AAUP Issues Support for NY S.7280/A.856: Citizen Participation Protection Act
The 135 members of the Association of American University Presses (AAUP) represent more than 90% of the nation’s university presses, along with a variety of aligned mission-based publishers such as museums, learned societies, historical associations, and research institutes. Collectively, we publish more than 10,000 scholarly books and 800 journals each year. As mission-based publishers, AAUP members’ books inform public debate, advance scholarship, and document the history of America’s people and places. Not infrequently, AAUP’s members release works on controversial topics of current import; occasionally, these efforts make them targets for SLAPP (“Strategic Lawsuit Against Public Participation”) litigation. As small, nonprofit organizations, university presses are particularly ill positioned to withstand the financial havoc such lawsuits can wreak. AAUP therefore strongly supports S.7280/A.856, which would broaden the scope of Civil Rights Law § 76-a (New York’s “anti-SLAPP” law) to protect a wider range of speech on matters of public concern against meritless lawsuits aimed at stifling such speech.
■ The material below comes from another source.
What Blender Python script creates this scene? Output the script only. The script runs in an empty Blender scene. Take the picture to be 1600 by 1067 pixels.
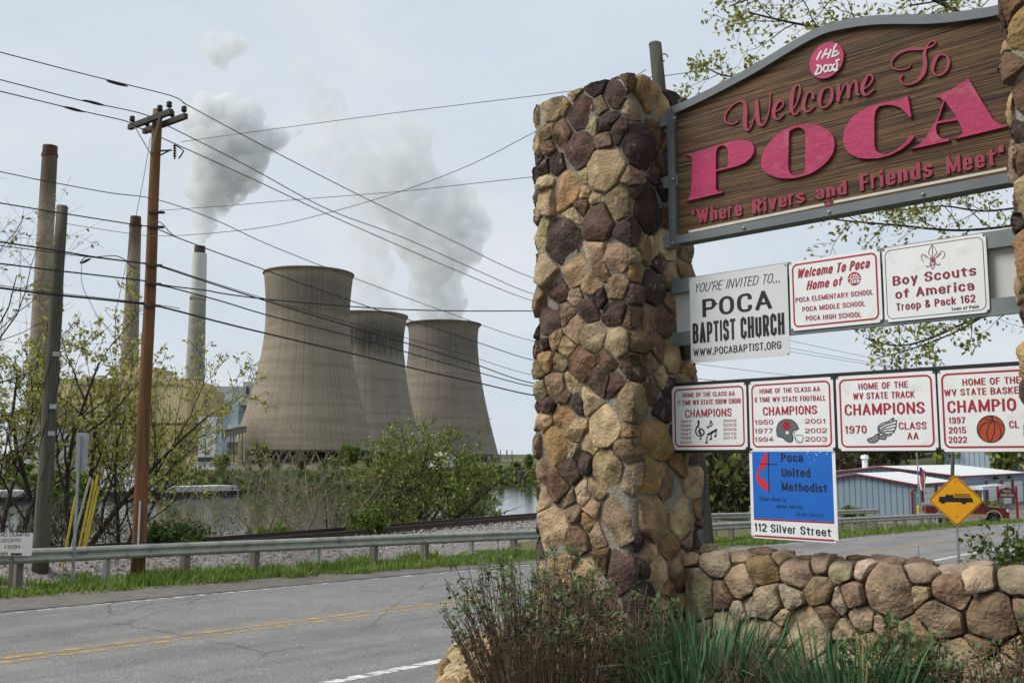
import bpy, bmesh, math, random
from math import sin, cos, pi, radians, sqrt, atan2, hypot
from mathutils import Vector, Matrix, noise as mnoise
SC = bpy.context.scene
COL = SC.collection
# ---------------------------------------------------------------- camera
F, CX, CY, YH = 1549.0, 800.0, 533.5, 715.0     # focal length, centre and eye level in units of a 1600 px wide frame
PITCH = math.atan((YH-CY)/F)
EZ = 2.8                                         # eye height above the road beside the camera
cam_d = bpy.data.cameras.new('camera'); cam = bpy.data.objects.new('camera', cam_d); COL.objects.link(cam)
cam_d.sensor_width = 36; cam_d.lens = 36*F/1600; cam_d.clip_start = .05; cam_d.clip_end = 30000
cam.location = (0, 0, EZ); cam.rotation_euler = (pi/2+PITCH, 0, 0); SC.camera = cam
# ---------------------------------------------------------------- sky, sun, exposure
SUN_EL, SUN_AZ = radians(48), radians(262)       # compass angle of the sun, from +Y clockwise
w = bpy.data.worlds.new('World'); SC.world = w; w.use_nodes = True
nt = w.node_tree; nt.nodes.clear()
def N_(t, k, **kw):
    n = t.nodes.new(k)
    for a, v in kw.items(): setattr(n, a, v)
    return n
sky = N_(nt, 'ShaderNodeTexSky', sky_type='NISHITA', sun_disc=False, sun_elevation=SUN_EL, sun_rotation=SUN_AZ)
sky.dust_density = 2.0; sky.air_density = 1.0
tc = N_(nt, 'ShaderNodeTexCoord')
mp = N_(nt, 'ShaderNodeMapping'); mp.inputs['Scale'].default_value = (1, 1, 2.6)
nz = N_(nt, 'ShaderNodeTexNoise'); nz.inputs['Scale'].default_value = 3.0; nz.inputs['Detail'].default_value = 8; nz.inputs['Roughness'].default_value = .58; nz.inputs['Distortion'].default_value = .5
rp = N_(nt, 'ShaderNodeMapRange'); rp.inputs['From Min'].default_value = .32; rp.inputs['From Max'].default_value = .68
rp.inputs['To Min'].default_value = .0; rp.inputs['To Max'].default_value = 1
cl = N_(nt, 'ShaderNodeMix', data_type='RGBA')
cl.inputs[6].default_value = (4.7, 5.4, 6.1, 1); cl.inputs[7].default_value = (5.85, 6.15, 6.5, 1)
sp_ = N_(nt, 'ShaderNodeSeparateXYZ')
el = N_(nt, 'ShaderNodeMapRange'); el.inputs['From Min'].default_value = -.02; el.inputs['From Max'].default_value = .3
el.inputs['To Min'].default_value = .93; el.inputs['To Max'].default_value = .97
mx = N_(nt, 'ShaderNodeMix', data_type='RGBA'); mx.inputs[0].default_value = .9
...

Currently, the anti-SLAPP provisions of the Civil Rights Law only apply to speech in connection with a public permitting or application process, a restriction so narrow as to render their protection meaningless. By expanding the law to include protection of speech in a public place on issues of public interest, S. 7280/A.856 restores basic fairness to victims of clearly harassing litigation. The legislation would bring New York State in line with recent changes in law throughout the country, including Texas, Washington, Nevada, Vermont, Oregon, California and many other states.
As an organization incorporated and headquartered in New York, representing over a dozen New York-based member presses, and scores of other presses who have published thousands of New York-based authors, we urge prompt passage of S.7280/A.856.